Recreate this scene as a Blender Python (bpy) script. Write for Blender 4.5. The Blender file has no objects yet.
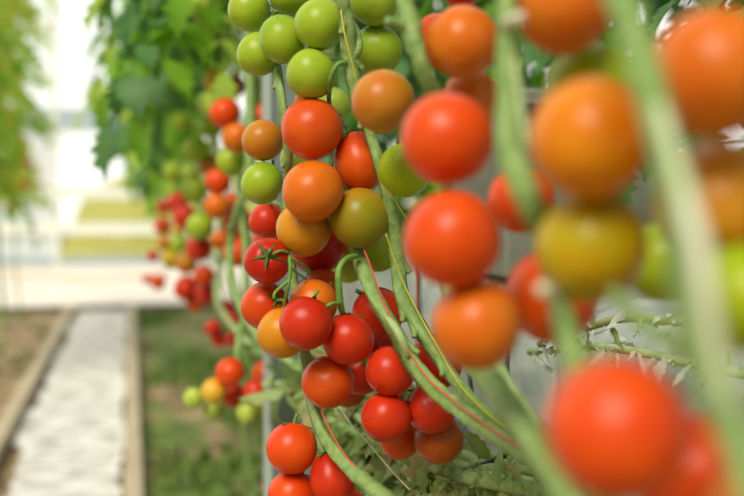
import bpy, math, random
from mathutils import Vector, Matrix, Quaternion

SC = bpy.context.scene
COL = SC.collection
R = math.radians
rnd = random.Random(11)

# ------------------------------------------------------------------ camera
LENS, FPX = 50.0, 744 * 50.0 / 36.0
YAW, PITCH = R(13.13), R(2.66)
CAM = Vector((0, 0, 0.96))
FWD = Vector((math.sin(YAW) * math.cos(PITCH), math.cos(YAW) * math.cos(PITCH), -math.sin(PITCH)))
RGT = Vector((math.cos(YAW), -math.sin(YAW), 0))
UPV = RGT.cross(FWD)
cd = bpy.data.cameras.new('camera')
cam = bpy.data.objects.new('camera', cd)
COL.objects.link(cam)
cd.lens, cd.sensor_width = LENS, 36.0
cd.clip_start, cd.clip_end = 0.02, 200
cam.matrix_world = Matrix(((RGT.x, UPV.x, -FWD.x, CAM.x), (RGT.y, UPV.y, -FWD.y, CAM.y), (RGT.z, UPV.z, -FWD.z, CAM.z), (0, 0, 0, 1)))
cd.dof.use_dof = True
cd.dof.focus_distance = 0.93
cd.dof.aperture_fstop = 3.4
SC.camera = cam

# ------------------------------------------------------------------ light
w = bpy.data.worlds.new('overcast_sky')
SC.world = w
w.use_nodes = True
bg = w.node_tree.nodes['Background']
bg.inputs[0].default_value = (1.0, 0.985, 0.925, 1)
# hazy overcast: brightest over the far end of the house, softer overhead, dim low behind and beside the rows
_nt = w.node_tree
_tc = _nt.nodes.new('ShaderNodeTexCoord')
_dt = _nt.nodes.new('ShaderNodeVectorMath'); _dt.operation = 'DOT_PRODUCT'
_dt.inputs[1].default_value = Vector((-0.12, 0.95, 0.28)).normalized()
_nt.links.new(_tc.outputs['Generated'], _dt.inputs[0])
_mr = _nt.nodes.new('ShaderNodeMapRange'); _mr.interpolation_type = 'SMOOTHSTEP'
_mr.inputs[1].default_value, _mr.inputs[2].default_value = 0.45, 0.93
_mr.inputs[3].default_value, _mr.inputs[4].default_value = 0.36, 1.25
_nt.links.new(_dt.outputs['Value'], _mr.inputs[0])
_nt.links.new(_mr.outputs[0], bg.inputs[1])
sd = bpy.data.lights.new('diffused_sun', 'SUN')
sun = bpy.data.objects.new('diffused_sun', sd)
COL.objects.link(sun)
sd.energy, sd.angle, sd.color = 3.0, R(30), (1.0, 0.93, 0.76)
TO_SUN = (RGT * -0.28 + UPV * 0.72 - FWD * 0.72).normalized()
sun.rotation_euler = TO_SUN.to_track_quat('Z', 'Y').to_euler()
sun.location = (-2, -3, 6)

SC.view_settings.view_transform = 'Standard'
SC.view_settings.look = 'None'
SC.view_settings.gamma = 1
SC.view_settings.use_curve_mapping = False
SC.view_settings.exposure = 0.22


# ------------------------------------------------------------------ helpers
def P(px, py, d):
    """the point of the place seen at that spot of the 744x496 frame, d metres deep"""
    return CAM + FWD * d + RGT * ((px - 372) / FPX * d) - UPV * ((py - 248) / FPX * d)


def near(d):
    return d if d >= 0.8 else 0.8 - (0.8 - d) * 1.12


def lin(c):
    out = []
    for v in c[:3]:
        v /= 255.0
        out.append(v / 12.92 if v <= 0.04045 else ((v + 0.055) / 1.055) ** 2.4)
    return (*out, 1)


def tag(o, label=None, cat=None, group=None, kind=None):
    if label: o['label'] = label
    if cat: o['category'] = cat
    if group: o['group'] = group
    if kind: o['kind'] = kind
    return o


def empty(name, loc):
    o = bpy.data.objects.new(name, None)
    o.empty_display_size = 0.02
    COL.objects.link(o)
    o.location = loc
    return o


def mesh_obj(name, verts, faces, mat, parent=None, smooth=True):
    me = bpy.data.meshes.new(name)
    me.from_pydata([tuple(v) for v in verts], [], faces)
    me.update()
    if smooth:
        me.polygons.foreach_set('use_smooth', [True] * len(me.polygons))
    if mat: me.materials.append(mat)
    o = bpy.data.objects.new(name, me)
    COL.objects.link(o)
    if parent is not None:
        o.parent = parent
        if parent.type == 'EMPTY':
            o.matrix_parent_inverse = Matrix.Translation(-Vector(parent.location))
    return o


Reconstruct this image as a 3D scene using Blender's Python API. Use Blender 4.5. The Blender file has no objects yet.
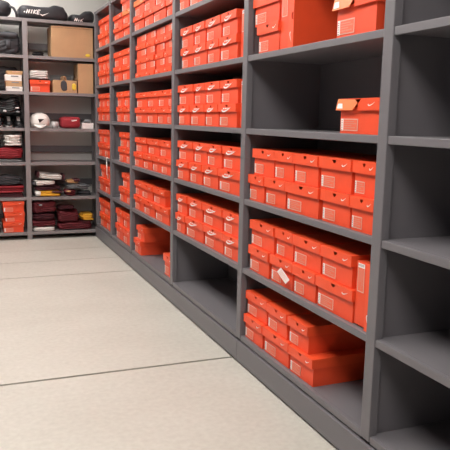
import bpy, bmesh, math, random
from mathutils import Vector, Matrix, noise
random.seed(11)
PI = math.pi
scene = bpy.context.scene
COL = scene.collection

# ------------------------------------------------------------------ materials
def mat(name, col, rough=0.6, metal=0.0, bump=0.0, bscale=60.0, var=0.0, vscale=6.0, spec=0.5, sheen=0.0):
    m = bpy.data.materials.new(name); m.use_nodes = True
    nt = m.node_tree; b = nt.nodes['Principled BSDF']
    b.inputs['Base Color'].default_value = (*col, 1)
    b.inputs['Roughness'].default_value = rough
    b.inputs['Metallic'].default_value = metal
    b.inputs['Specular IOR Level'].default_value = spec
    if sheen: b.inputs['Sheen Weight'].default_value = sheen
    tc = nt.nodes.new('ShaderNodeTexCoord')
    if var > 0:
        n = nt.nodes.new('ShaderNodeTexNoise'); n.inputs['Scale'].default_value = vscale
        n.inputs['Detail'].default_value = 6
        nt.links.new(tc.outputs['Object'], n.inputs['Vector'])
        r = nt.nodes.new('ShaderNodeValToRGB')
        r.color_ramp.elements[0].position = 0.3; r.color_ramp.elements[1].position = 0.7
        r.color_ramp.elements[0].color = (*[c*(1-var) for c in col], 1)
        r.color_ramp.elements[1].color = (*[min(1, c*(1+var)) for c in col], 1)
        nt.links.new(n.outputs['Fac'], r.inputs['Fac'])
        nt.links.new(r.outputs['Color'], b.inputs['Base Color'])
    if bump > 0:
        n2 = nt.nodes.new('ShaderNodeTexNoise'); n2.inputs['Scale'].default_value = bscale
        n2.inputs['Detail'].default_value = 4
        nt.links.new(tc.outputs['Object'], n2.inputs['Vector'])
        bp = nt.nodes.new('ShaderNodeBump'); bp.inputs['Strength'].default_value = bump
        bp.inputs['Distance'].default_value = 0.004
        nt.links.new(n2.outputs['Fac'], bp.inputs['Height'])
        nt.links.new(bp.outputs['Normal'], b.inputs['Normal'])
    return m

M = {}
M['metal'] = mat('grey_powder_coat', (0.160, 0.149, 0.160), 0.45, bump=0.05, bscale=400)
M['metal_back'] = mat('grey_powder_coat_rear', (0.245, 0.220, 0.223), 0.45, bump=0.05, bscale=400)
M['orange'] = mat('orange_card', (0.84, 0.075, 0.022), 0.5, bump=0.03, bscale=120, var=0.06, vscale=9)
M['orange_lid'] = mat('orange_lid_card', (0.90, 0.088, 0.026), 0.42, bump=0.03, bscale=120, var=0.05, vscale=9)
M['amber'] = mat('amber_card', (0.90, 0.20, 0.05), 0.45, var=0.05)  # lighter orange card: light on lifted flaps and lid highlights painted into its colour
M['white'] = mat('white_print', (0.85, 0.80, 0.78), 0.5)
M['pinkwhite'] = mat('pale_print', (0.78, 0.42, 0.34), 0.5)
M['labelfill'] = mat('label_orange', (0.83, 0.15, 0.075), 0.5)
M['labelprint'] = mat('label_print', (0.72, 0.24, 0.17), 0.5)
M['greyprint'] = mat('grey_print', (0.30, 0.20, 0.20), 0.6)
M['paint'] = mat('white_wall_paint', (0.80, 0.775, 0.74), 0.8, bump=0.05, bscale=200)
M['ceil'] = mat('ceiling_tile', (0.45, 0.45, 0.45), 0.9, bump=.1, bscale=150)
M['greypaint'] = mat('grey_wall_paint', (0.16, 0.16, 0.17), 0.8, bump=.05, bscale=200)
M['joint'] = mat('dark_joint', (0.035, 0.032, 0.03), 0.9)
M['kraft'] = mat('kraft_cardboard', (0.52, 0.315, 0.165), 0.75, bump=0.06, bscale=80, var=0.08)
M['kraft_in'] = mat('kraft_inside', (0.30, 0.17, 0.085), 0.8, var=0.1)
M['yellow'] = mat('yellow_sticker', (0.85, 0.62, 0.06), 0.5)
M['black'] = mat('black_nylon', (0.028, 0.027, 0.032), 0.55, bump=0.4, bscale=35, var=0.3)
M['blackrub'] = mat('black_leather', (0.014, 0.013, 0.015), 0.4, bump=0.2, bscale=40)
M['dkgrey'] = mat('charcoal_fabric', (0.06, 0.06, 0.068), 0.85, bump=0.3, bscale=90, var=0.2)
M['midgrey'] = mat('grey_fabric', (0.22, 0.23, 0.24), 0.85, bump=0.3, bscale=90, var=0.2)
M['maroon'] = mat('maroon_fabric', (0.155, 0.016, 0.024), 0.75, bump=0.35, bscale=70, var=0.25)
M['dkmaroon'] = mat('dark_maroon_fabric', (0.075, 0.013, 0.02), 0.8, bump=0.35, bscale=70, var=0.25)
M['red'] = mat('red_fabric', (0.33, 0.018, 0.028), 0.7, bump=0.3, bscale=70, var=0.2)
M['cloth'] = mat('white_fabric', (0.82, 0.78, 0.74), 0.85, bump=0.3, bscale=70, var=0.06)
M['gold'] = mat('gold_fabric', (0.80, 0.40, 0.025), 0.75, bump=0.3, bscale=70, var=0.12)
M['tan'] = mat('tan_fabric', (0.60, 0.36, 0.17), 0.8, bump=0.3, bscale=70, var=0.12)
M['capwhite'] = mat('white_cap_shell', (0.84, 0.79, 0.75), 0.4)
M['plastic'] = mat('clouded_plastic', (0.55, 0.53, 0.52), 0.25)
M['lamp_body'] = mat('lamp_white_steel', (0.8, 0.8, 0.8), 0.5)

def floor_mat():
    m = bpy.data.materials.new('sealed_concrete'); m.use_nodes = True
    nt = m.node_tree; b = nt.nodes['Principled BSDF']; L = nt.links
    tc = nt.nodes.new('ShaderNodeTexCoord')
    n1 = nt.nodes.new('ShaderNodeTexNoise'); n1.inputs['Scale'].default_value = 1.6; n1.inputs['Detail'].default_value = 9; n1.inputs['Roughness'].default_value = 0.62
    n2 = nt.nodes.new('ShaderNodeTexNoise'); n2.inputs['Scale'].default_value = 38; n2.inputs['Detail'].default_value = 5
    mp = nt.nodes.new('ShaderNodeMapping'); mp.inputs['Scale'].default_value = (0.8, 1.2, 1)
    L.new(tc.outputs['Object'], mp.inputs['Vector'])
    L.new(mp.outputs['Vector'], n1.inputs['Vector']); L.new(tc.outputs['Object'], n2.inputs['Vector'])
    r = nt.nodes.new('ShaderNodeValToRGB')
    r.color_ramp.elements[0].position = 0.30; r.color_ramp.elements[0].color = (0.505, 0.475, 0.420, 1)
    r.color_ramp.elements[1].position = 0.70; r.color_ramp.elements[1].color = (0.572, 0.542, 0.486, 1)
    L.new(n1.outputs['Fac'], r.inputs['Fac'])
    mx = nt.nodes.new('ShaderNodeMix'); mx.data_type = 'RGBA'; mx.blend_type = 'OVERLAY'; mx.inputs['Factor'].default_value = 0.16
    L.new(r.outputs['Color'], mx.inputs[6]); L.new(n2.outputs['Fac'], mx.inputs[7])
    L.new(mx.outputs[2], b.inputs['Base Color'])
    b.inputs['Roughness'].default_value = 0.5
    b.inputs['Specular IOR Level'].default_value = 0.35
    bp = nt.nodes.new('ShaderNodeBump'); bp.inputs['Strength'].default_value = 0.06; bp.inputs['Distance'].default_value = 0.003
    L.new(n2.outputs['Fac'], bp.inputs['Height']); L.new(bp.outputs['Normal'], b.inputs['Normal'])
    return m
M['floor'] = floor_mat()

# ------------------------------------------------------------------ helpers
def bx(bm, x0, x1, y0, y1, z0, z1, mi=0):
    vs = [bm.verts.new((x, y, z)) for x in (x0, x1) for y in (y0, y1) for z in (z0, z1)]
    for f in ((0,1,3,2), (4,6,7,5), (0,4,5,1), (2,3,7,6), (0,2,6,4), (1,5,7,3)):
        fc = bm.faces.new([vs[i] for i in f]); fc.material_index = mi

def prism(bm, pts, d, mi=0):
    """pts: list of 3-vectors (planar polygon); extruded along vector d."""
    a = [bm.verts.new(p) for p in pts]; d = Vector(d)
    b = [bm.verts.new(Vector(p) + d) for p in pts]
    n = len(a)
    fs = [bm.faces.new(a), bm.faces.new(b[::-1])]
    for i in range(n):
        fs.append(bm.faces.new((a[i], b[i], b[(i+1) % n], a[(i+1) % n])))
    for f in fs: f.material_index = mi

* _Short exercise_
Using the material above, copy every line in which the string "scene" occurs.

* _Exercise result_
Recreate this scene as a Blender Python (bpy) script. Write for Blender 4.5. The Blender file has no objects yet.
SC = bpy.context.scene
Reconstruct this image as a 3D scene using Blender's Python API. Use Blender 4.5. The Blender file has no objects yet.
scene = bpy.context.scene
COL = scene.collection